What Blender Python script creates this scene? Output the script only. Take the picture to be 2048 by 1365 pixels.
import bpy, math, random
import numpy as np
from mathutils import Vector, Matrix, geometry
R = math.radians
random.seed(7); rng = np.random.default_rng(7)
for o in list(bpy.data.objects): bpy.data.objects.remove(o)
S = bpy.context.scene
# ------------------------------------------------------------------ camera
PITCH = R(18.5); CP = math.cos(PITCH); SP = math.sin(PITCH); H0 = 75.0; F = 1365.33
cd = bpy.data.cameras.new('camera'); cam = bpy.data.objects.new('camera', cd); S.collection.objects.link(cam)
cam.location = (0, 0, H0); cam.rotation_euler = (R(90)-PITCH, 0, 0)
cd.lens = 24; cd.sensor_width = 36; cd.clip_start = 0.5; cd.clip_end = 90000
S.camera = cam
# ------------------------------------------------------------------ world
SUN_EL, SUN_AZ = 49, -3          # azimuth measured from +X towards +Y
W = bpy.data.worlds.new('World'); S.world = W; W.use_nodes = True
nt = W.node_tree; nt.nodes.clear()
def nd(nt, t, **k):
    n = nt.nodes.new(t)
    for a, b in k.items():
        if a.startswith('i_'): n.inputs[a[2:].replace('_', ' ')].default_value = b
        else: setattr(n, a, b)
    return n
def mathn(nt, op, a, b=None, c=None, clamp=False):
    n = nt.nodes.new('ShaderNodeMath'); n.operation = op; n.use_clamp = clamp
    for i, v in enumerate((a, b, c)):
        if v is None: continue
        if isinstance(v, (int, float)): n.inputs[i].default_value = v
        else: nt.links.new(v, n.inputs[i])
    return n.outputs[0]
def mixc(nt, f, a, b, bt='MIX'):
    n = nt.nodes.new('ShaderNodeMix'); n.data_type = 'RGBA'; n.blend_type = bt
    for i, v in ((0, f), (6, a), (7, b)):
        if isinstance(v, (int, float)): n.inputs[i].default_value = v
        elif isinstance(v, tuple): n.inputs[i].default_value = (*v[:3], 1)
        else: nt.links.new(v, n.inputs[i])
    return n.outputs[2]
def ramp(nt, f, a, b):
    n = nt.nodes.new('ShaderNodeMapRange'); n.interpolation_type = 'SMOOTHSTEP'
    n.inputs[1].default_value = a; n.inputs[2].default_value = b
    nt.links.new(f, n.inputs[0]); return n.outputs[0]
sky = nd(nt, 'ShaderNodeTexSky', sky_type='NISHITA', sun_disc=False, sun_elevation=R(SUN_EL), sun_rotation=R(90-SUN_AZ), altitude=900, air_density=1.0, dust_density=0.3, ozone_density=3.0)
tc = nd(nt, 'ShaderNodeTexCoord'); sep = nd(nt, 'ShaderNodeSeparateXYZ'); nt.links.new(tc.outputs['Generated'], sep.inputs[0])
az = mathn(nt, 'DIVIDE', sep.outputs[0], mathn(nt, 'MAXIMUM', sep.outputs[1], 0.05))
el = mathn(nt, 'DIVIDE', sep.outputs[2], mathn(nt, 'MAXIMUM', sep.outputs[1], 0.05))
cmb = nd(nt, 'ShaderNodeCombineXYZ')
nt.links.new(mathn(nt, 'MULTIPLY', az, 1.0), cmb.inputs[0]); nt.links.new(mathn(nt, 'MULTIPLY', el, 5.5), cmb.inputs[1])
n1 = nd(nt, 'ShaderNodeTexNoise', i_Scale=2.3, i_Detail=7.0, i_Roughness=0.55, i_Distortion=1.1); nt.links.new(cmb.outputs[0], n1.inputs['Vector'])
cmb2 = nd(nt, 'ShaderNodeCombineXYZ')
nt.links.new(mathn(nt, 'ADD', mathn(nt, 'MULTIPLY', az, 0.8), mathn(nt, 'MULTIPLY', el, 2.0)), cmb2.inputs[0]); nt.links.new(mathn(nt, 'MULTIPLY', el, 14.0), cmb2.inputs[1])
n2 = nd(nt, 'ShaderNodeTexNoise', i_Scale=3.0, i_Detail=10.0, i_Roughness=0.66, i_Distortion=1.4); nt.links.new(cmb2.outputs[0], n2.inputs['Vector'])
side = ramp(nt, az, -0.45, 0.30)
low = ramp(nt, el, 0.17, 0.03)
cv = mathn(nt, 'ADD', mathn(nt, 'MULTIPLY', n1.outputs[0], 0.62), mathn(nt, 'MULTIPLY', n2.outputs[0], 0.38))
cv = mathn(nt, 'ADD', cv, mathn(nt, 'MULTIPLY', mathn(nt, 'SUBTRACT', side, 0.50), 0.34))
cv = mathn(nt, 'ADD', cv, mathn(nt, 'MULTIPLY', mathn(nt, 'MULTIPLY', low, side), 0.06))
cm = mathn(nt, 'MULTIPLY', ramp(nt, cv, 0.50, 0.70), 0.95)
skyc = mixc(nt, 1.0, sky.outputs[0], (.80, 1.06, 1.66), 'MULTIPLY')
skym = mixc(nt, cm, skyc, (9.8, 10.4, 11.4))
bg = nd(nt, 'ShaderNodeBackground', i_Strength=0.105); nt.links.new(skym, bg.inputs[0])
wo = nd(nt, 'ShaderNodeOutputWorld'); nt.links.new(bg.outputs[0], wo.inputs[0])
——
Transcribe the material above word for word.

What Blender Python script creates this scene? Output the script only. Take the picture to be 2048 by 1365 pixels.
import bpy, math, random
import numpy as np
from mathutils import Vector, Matrix, geometry
R = math.radians
random.seed(7); rng = np.random.default_rng(7)
for o in list(bpy.data.objects): bpy.data.objects.remove(o)
S = bpy.context.scene
# ------------------------------------------------------------------ camera
PITCH = R(18.5); CP = math.cos(PITCH); SP = math.sin(PITCH); H0 = 75.0; F = 1365.33
cd = bpy.data.cameras.new('camera'); cam = bpy.data.objects.new('camera', cd); S.collection.objects.link(cam)
cam.location = (0, 0, H0); cam.rotation_euler = (R(90)-PITCH, 0, 0)
cd.lens = 24; cd.sensor_width = 36; cd.clip_start = 0.5; cd.clip_end = 90000
S.camera = cam
# ------------------------------------------------------------------ world
SUN_EL, SUN_AZ = 49, -3          # azimuth measured from +X towards +Y
W = bpy.data.worlds.new('World'); S.world = W; W.use_nodes = True
nt = W.node_tree; nt.nodes.clear()
def nd(nt, t, **k):
    n = nt.nodes.new(t)
    for a, b in k.items():
        if a.startswith('i_'): n.inputs[a[2:].replace('_', ' ')].default_value = b
        else: setattr(n, a, b)
    return n
def mathn(nt, op, a, b=None, c=None, clamp=False):
    n = nt.nodes.new('ShaderNodeMath'); n.operation = op; n.use_clamp = clamp
    for i, v in enumerate((a, b, c)):
        if v is None: continue
        if isinstance(v, (int, float)): n.inputs[i].default_value = v
        else: nt.links.new(v, n.inputs[i])
    return n.outputs[0]
def mixc(nt, f, a, b, bt='MIX'):
    n = nt.nodes.new('ShaderNodeMix'); n.data_type = 'RGBA'; n.blend_type = bt
    for i, v in ((0, f), (6, a), (7, b)):
        if isinstance(v, (int, float)): n.inputs[i].default_value = v
        elif isinstance(v, tuple): n.inputs[i].default_value = (*v[:3], 1)
        else: nt.links.new(v, n.inputs[i])
    return n.outputs[2]
def ramp(nt, f, a, b):
    n = nt.nodes.new('ShaderNodeMapRange'); n.interpolation_type = 'SMOOTHSTEP'
    n.inputs[1].default_value = a; n.inputs[2].default_value = b
    nt.links.new(f, n.inputs[0]); return n.outputs[0]
sky = nd(nt, 'ShaderNodeTexSky', sky_type='NISHITA', sun_disc=False, sun_elevation=R(SUN_EL), sun_rotation=R(90-SUN_AZ), altitude=900, air_density=1.0, dust_density=0.3, ozone_density=3.0)
tc = nd(nt, 'ShaderNodeTexCoord'); sep = nd(nt, 'ShaderNodeSeparateXYZ'); nt.links.new(tc.outputs['Generated'], sep.inputs[0])
az = mathn(nt, 'DIVIDE', sep.outputs[0], mathn(nt, 'MAXIMUM', sep.outputs[1], 0.05))
el = mathn(nt, 'DIVIDE', sep.outputs[2], mathn(nt, 'MAXIMUM', sep.outputs[1], 0.05))
cmb = nd(nt, 'ShaderNodeCombineXYZ')
nt.links.new(mathn(nt, 'MULTIPLY', az, 1.0), cmb.inputs[0]); nt.links.new(mathn(nt, 'MULTIPLY', el, 5.5), cmb.inputs[1])
n1 = nd(nt, 'ShaderNodeTexNoise', i_Scale=2.3, i_Detail=7.0, i_Roughness=0.55, i_Distortion=1.1); nt.links.new(cmb.outputs[0], n1.inputs['Vector'])
cmb2 = nd(nt, 'ShaderNodeCombineXYZ')
nt.links.new(mathn(nt, 'ADD', mathn(nt, 'MULTIPLY', az, 0.8), mathn(nt, 'MULTIPLY', el, 2.0)), cmb2.inputs[0]); nt.links.new(mathn(nt, 'MULTIPLY', el, 14.0), cmb2.inputs[1])
n2 = nd(nt, 'ShaderNodeTexNoise', i_Scale=3.0, i_Detail=10.0, i_Roughness=0.66, i_Distortion=1.4); nt.links.new(cmb2.outputs[0], n2.inputs['Vector'])
side = ramp(nt, az, -0.45, 0.30)
low = ramp(nt, el, 0.17, 0.03)
cv = mathn(nt, 'ADD', mathn(nt, 'MULTIPLY', n1.outputs[0], 0.62), mathn(nt, 'MULTIPLY', n2.outputs[0], 0.38))
cv = mathn(nt, 'ADD', cv, mathn(nt, 'MULTIPLY', mathn(nt, 'SUBTRACT', side, 0.50), 0.34))
cv = mathn(nt, 'ADD', cv, mathn(nt, 'MULTIPLY', mathn(nt, 'MULTIPLY', low, side), 0.06))
cm = mathn(nt, 'MULTIPLY', ramp(nt, cv, 0.50, 0.70), 0.95)
skyc = mixc(nt, 1.0, sky.outputs[0], (.80, 1.06, 1.66), 'MULTIPLY')
skym = mixc(nt, cm, skyc, (9.8, 10.4, 11.4))
bg = nd(nt, 'ShaderNodeBackground', i_Strength=0.105); nt.links.new(skym, bg.inputs[0])
wo = nd(nt, 'ShaderNodeOutputWorld'); nt.links.new(bg.outputs[0], wo.inputs[0])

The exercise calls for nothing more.